Мне скажут, что это — годный для детей и подростков, но неинтеллектуальный вид взаимоотношений с литературой. Это правда. Я помню, как уже взрослой девушкой я услышала разговор двух пожилых женщин на скамейке в парке. Они с невероятным апломбом и заинтересованностью обсуждали личную жизнь какого-то мужчины — вероятно, соседа. Он изменял своей жене с женой брата и засматривался на падчерицу. Дамы говорили о нем страстно и долго, а в конце одна заметила: «Ну, если он и к Бьянке подлабуниваться станет, сеньор Леонсио ему не простит» — то было время победоносного шествия эпоса о том, что «богатые тоже плачут», или как там его.

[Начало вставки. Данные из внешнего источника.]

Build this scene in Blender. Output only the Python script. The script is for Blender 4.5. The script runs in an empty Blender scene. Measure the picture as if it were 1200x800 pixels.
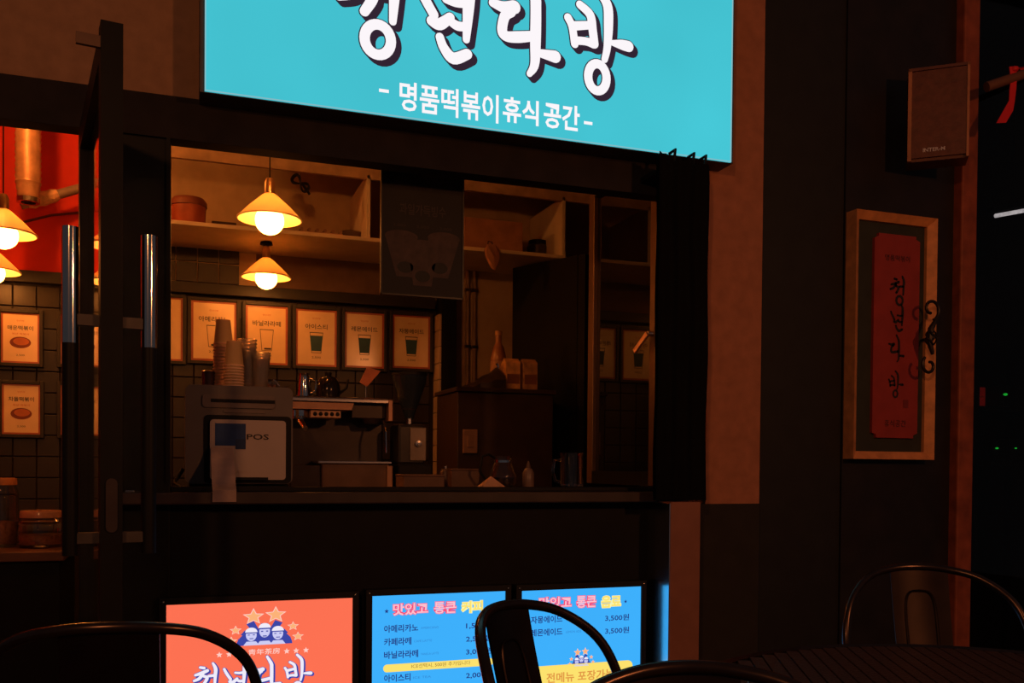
import bpy, bmesh, math, random
from mathutils import Vector, Matrix
random.seed(7)
PI = math.pi
scene = bpy.context.scene
C = scene.collection

# ------------------------------------------------------------------ camera
# level-ish phone camera at seated eye height, picture cropped from a taller frame (lens shift)
F = 1100.0; CY = 565.25
CAM = Vector((0.0, -2.75, 1.07))
YAW, PITCH, ROLL = math.radians(19.682), math.radians(-0.9532), math.radians(0.48)
fw = Vector((math.sin(YAW)*math.cos(PITCH), math.cos(YAW)*math.cos(PITCH), math.sin(PITCH)))
r0 = Vector((math.cos(YAW), -math.sin(YAW), 0)); u0 = r0.cross(fw)
RT = r0*math.cos(ROLL) + u0*math.sin(ROLL); UP = -r0*math.sin(ROLL) + u0*math.cos(ROLL)
cd = bpy.data.cameras.new('camera'); cam = bpy.data.objects.new('camera', cd); C.objects.link(cam)
cd.sensor_fit = 'HORIZONTAL'; cd.sensor_width = 36.0; cd.lens = 36.0*F/1200.0
cd.shift_y = (CY-400.0)/1200.0; cd.clip_start = 0.02
M = Matrix((RT, UP, -fw)).transposed().to_4x4(); M.translation = CAM
cam.matrix_world = M
scene.camera = cam

# ------------------------------------------------------------------ world, light, exposure
w = bpy.data.worlds.new('night'); scene.world = w; w.use_nodes = True
bgn = w.node_tree.nodes['Background']; bgn.inputs[0].default_value = (0.030, 0.027, 0.029, 1); bgn.inputs[1].default_value = 0.9
vs = scene.view_settings
vs.view_transform = 'Standard'; vs.look = 'None'; vs.exposure = 0.0; vs.gamma = 1.0; vs.use_curve_mapping = False

def fill_light(name, loc, power, col, radius):
    l = bpy.data.lights.new(name, 'POINT'); l.energy = power; l.color = col; l.shadow_soft_size = radius
    o = bpy.data.objects.new(name, l); C.objects.link(o); o.location = loc; return o
# unseen warm point lights added behind the seats to light the facade
fill_light('terrace_fill_light', (-0.9, -3.6, 2.35), 62, (1.0, 0.36, 0.11), 0.08)
fill_light('terrace_fill_light', (2.1, -3.4, 2.1), 62, (1.0, 0.33, 0.10), 0.08)

# ------------------------------------------------------------------ helpers
def ray(px, py):
    return fw + RT*((px-600.0)/F) + UP*((CY-py)/F)
def at(px, py, Y):                       # point of the plane y = Y seen there
    d = ray(px, py); return CAM + d*((Y-CAM.y)/d.y)
def atz(px, py, Z):                      # point of the plane z = Z seen there
    d = ray(px, py); return CAM + d*((Z-CAM.z)/d.z)
def X(px, Y, py=400): return at(px, py, Y).x
def Z(px, py, Y): return at(px, py, Y).z

MATS = {}
def mat(name, col, rough=0.6, metal=0.0, var=0.25, scale=14.0, bump=0.0, emis=None, estr=0.0, alpha=1.0, trans=0.0, spec=0.5, ior=1.45, coords='Object'):
    if name in MATS: return MATS[name]
    m = bpy.data.materials.new(name); m.use_nodes = True
    nt = m.node_tree; b = nt.nodes['Principled BSDF']
    b.inputs['Roughness'].default_value = rough; b.inputs['Metallic'].default_value = metal
    b.inputs['Specular IOR Level'].default_value = spec
    b.inputs['Transmission Weight'].default_value = trans; b.inputs['IOR'].default_value = ior
    b.inputs['Alpha'].default_value = alpha
    tc = nt.nodes.new('ShaderNodeTexCoord'); nz = nt.nodes.new('ShaderNodeTexNoise')
    nz.inputs['Scale'].default_value = scale; nz.inputs['Detail'].default_value = 4
    nt.links.new(tc.outputs[coords], nz.inputs['Vector'])
    rp = nt.nodes.new('ShaderNodeValToRGB')
    c = Vector(col)
    rp.color_ramp.elements[0].position = 0.3; rp.color_ramp.elements[1].position = 0.7
    rp.color_ramp.elements[0].color = (*(c*(1-var)), 1); rp.color_ramp.elements[1].color = (*[min(1, v) for v in c*(1+var*0.6)], 1)
    nt.links.new(nz.outputs['Fac'], rp.inputs[0]); nt.links.new(rp.outputs[0], b.inputs['Base Color'])
    if bump:
        bp = nt.nodes.new('ShaderNodeBump'); bp.inputs['Strength'].default_value = bump; bp.inputs['Distance'].default_value = 0.01
        nt.links.new(nz.outputs['Fac'], bp.inputs['Height']); nt.links.new(bp.outputs[0], b.inputs['Normal'])
    if emis:
        b.inputs['Emission Color'].default_value = (*emis, 1); b.inputs['Emission Strength'].default_value = estr
    MATS[name] = m; return m
def s2l(r, g, b):
    f = lambda v: ((v/255+0.055)/1.055)**2.4 if v > 10 else v/255/12.92
    return (f(r), f(g), f(b))
def lit(name, rgb, k=1.0, var=0.06, scale=3.0):     # backlit print / screen / lamp
    if name in MATS: return MATS[name]
    m = bpy.data.materials.new(name); m.use_nodes = True; nt = m.node_tree
    for n in list(nt.nodes): nt.nodes.remove(n)
    o = nt.nodes.new('ShaderNodeOutputMaterial'); e = nt.nodes.new('ShaderNodeEmission')
    tc = nt.nodes.new('ShaderNodeTexCoord'); nz = nt.nodes.new('ShaderNodeTexNoise'); nz.inputs['Scale'].default_value = scale
    mr = nt.nodes.new('ShaderNodeMapRange'); mr.inputs['To Min'].default_value = k*(1-var); mr.inputs['To Max'].default_value = k*(1+var)
    nt.links.new(tc.outputs['Object'], nz.inputs['Vector']); nt.links.new(nz.outputs['Fac'], mr.inputs['Value'])
    e.inputs[0].default_value = (*s2l(*rgb), 1); nt.links.new(mr.outputs[0], e.inputs[1]); nt.links.new(e.outputs[0], o.inputs[0])
    MATS[name] = m; return m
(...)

Мои отношения с героями романов были примерно такими: я ненавидела Жюльена Сореля за его глупую, испортившую все, зацикленность на госпоже Реналь и страшно — как подруге, почти как сестре — сочувствовала Матильде. Я долго, буквально годами безрезультатно выясняла отношения с Печориным. Ну где, скажите, кончается его поза и начинается он собственно? И — главное для меня — почему он так с Верой (никогда не научилась по-настоящему сочувствовать Бэле)? Я с вполне реальной неприязнью — как к человеку, которого хочешь избегать, но нельзя, — относилась к Чарльзу Райдеру. Но без него я ведь ничего не узнала б о Себастьяне.
Среди взрослых и осознанно умных считается глупостью и именно что детскостью смешивать мир литературы и мир просто.
«Произведение искусства живет по своим правилам внутри собственной логики в своей отдельной вселенной» — это не то чтоб не верное рассуждение, но очень занудное и какое-то принудительное.
В бессмертном сериале «Друзья» есть эпизод, в котором Рейчел и Фиби решают по утрам бегать в парке. Элегантная Рейчел изящно трусит по дорожке, а расхристанная Фиби перемещается вразвалку, размахивая руками и отпугивая других подтянутых джоггеров. В итоге именно Фиби получает от всей этой процедуры удовольствие.
Когда-то я так — как Фиби бегает — читала книги. Теперь буду опять. Зовите стекольщика.